Urban neighborhoods that were redlined by federal officials in the 1930s tended to have higher levels of harmful air pollution eight decades later, a new study has found, adding to a body of evidence that reveals how racist policies in the past have contributed to inequalities across the United States today.

In the wake of the Great Depression, when the federal government graded neighborhoods in hundreds of cities for real estate investment, Black and immigrant areas were typically outlined in red on maps to denote risky places to lend. Racial discrimination in housing was outlawed in 1968. But the redlining maps entrenched discriminatory practices whose effects reverberate nearly a century later.

To this day, historically redlined neighborhoods are more likely to have high populations of Black, Latino and Asian residents than areas that were favorably assessed at the time.

The neighborhoods within Berkeley and Oakland that were redlined sit on lower-lying land, closer to industry and bisected by major highways. People in those areas experience levels of nitrogen dioxide that are twice as high as in the areas that federal surveyors in the 1930s designated as “best,” or most favored for investment, according to the new pollution study.

Margaret Gordon has had decades of experience with these inequalities in West Oakland, a historically redlined neighborhood.

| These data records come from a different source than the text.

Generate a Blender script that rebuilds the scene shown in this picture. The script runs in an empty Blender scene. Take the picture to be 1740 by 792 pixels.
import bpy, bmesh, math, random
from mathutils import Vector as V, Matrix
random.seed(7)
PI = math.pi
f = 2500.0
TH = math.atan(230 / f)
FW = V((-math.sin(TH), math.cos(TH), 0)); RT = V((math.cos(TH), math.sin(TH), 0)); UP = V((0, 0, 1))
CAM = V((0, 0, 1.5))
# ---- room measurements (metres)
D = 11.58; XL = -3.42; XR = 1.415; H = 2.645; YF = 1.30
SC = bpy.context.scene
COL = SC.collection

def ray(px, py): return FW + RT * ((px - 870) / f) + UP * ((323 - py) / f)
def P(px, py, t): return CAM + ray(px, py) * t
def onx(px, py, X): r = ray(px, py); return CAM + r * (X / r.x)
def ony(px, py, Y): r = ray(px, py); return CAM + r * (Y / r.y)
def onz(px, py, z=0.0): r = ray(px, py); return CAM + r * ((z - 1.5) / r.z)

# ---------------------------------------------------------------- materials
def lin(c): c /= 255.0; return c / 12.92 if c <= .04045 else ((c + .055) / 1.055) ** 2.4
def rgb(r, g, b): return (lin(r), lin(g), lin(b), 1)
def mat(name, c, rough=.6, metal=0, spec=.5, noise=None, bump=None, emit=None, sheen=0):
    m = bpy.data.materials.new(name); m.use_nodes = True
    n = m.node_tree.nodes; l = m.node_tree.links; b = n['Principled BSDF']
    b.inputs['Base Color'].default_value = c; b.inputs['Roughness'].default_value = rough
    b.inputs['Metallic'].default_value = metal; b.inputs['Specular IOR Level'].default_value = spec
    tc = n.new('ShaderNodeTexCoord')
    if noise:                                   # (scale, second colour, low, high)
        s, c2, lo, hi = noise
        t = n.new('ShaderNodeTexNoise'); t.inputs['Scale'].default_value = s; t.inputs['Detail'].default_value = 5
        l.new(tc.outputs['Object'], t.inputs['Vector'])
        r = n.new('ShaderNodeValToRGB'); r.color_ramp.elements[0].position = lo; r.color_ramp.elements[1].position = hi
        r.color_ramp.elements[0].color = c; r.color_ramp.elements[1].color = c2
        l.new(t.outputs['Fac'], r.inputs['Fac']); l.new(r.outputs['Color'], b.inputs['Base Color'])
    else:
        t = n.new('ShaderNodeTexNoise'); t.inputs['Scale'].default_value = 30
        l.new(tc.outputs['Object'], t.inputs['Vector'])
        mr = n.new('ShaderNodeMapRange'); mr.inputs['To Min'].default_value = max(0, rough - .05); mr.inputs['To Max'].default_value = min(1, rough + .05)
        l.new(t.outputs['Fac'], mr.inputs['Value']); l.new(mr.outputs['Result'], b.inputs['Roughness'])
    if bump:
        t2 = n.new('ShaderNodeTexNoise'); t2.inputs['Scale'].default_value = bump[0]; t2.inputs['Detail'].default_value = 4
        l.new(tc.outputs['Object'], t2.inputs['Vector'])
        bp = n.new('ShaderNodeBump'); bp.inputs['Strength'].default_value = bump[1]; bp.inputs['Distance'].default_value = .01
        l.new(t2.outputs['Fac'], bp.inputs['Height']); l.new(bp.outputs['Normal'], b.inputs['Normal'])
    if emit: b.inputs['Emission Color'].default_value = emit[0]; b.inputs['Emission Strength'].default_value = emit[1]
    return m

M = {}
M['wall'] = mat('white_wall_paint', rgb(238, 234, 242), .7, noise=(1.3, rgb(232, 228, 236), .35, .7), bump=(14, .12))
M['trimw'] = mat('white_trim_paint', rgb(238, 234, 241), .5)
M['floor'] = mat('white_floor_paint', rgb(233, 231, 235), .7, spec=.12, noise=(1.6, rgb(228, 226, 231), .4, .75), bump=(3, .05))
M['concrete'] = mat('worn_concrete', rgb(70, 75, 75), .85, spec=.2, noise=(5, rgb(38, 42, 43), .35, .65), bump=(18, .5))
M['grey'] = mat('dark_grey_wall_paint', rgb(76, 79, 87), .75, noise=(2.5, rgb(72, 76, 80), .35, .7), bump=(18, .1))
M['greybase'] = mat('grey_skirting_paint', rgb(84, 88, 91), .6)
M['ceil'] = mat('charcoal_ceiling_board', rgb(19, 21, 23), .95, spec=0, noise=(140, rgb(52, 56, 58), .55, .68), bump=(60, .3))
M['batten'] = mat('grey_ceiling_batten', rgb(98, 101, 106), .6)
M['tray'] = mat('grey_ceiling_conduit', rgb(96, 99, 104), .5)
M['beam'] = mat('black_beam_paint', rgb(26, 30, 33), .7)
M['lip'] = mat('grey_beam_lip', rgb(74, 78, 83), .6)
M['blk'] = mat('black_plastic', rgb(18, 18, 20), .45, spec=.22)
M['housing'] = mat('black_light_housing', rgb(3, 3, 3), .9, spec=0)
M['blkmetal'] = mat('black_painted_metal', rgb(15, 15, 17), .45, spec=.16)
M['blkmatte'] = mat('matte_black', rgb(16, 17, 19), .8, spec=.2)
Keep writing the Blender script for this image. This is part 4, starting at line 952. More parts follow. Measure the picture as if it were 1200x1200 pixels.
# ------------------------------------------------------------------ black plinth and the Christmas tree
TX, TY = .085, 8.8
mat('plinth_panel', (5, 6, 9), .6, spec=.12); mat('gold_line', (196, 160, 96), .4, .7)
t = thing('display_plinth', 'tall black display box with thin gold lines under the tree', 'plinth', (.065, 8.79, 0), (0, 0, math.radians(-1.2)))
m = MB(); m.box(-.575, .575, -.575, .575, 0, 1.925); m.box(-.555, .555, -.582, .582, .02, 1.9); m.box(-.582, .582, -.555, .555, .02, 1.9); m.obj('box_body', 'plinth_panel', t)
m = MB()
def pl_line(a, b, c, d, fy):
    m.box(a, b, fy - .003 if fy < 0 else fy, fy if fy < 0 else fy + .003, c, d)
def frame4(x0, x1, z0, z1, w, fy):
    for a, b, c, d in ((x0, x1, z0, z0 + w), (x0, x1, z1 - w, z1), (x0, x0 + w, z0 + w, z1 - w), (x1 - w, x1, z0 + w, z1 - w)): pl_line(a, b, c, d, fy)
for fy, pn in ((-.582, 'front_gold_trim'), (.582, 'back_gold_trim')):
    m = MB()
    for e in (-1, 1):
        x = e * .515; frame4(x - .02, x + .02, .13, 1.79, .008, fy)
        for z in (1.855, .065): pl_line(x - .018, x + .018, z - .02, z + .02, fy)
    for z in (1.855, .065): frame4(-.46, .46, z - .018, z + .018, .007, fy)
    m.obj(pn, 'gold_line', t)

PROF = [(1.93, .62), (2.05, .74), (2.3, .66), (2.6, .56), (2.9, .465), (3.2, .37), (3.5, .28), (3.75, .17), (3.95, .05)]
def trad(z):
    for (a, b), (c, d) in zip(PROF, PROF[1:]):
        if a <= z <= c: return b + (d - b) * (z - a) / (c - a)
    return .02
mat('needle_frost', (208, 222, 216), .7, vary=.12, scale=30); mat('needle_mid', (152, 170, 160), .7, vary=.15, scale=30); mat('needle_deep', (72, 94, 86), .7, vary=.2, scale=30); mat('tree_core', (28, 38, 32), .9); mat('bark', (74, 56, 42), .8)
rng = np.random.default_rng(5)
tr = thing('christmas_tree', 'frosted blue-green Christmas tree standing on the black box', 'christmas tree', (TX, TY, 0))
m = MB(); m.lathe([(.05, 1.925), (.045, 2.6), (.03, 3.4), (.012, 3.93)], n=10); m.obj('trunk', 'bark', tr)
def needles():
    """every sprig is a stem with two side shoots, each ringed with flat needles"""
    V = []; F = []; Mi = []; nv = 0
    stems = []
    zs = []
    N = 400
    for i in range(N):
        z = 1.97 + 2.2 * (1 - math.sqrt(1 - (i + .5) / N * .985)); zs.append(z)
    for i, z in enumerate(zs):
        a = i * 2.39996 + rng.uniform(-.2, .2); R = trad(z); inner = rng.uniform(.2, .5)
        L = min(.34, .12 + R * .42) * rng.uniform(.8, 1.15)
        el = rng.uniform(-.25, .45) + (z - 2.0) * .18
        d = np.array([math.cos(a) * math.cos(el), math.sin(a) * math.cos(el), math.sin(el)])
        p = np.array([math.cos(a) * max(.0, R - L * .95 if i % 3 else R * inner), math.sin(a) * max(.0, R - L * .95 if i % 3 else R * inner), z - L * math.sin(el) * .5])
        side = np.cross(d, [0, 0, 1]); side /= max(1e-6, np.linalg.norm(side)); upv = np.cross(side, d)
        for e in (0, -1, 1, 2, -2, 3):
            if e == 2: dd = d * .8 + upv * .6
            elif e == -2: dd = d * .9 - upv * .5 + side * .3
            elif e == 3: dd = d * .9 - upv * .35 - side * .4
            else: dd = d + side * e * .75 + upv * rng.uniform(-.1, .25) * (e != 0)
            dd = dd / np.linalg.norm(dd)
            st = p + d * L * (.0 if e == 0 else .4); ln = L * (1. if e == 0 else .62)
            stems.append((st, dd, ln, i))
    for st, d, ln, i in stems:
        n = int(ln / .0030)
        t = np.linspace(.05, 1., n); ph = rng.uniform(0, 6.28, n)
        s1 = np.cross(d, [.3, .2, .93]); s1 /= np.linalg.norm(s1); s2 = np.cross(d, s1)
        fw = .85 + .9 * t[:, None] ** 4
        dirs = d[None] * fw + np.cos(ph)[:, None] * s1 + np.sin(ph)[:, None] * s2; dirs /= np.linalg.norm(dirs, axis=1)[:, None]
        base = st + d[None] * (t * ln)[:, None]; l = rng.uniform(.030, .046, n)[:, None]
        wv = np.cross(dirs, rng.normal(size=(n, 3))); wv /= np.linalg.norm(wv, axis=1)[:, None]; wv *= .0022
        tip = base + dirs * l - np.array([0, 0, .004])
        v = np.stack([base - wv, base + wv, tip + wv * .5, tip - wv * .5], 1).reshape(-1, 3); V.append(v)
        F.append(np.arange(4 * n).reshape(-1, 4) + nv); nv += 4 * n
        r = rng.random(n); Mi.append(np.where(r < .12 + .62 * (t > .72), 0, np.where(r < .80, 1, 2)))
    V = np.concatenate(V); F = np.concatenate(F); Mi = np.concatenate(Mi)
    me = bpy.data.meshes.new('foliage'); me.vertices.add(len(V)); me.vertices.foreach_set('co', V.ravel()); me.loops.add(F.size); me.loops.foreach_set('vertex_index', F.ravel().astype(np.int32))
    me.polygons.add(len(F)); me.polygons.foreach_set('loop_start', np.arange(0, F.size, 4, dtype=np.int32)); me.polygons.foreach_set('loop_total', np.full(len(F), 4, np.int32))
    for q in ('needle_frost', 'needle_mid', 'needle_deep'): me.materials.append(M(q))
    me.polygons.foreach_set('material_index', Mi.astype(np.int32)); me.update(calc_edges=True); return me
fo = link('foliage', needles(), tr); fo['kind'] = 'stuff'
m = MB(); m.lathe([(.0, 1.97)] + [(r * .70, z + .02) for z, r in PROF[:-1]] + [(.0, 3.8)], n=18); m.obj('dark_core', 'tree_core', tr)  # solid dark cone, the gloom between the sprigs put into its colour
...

Many children there suffer from asthma related to traffic and industrial pollution. Residents have long struggled to fend off development projects that make the air even worse.

“Those people don’t have the voting capacity, or the elected officials, or the money to hire the lawyers, to fight this,” said Ms. Gordon, co-director of the West Oakland Environmental Indicators Project, an advocacy group.

It’s a giant “duh, of course” but lots of people don’t want to talk about these things. They’d rather justify Maddie and Connor going to the GOOD schools based on something else other than race. But housing equals power and wealth in this society. Those who can keep these people out are going to do all they can to keep them around the sources of pollution, whether in 1952 or 2022. After all, we have HOME VALUES to worry about!